In 2006, before the Land (Compulsory Sale for Redevelopment) Ordinance was first amended, the then housing, planning, and lands bureau collected community views on the proposals through public forums and group discussions with property owners and via the internet and post over a period of three months.

Recently, the government invited consultation on its proposed changes to the ordinance. But, breaking with past precedent, a public consultation period on the proposed changes has not yet been announced, and community forums and meetings have not been organised.

Fast-tracking or minimising the public policy consultation process could mean that affected residents and the wider community have little or no say about changes that have an impact on their lives. Limiting opportunities for residents’ input in the name of increasing efficiency should be considered with caution.

Another proposed change to the redevelopment ordinance suggests streamlining the litigation process for compulsory sale. But this measure risks going too far in narrowing the grounds on which owners can voice their concerns and report evidence supporting their claims.

Finally, the regulatory situation requires clarity. In January last year, a new ordinance on tenancy control for subdivided housing came into effect, offering some protection to tenants of such flats, including improved security of tenure.

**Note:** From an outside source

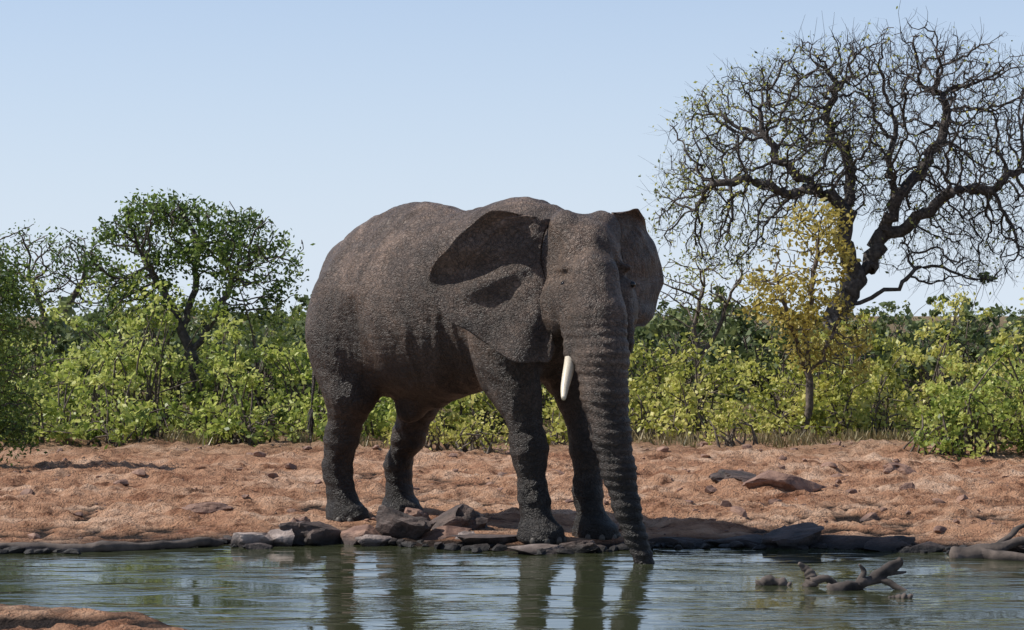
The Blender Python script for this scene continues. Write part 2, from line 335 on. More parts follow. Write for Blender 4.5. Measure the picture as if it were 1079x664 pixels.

Critical questions have yet to be addressed in the compulsory sale law, such as how subdivided unit landlords’ adherence to their contractual obligations will be monitored, and how the rights of residents of subdivided flats who still do not have a written tenancy agreement will be protected.

A softer, progressive approach would allow time to assess the impact of adjustments to the compulsory sale law and find a fair and nuanced balance between the need for redevelopment, the property interests of minority owners, and the concerns of potentially displaced tenants.

While competing policy interests must always be balanced, a relaxed compulsory sale law must contain measures to mitigate negative consequences to owners and tenants and provide mandates to serve the broader public good. This is best addressed by direct input from members of the public, and an open discourse on the needs of the community.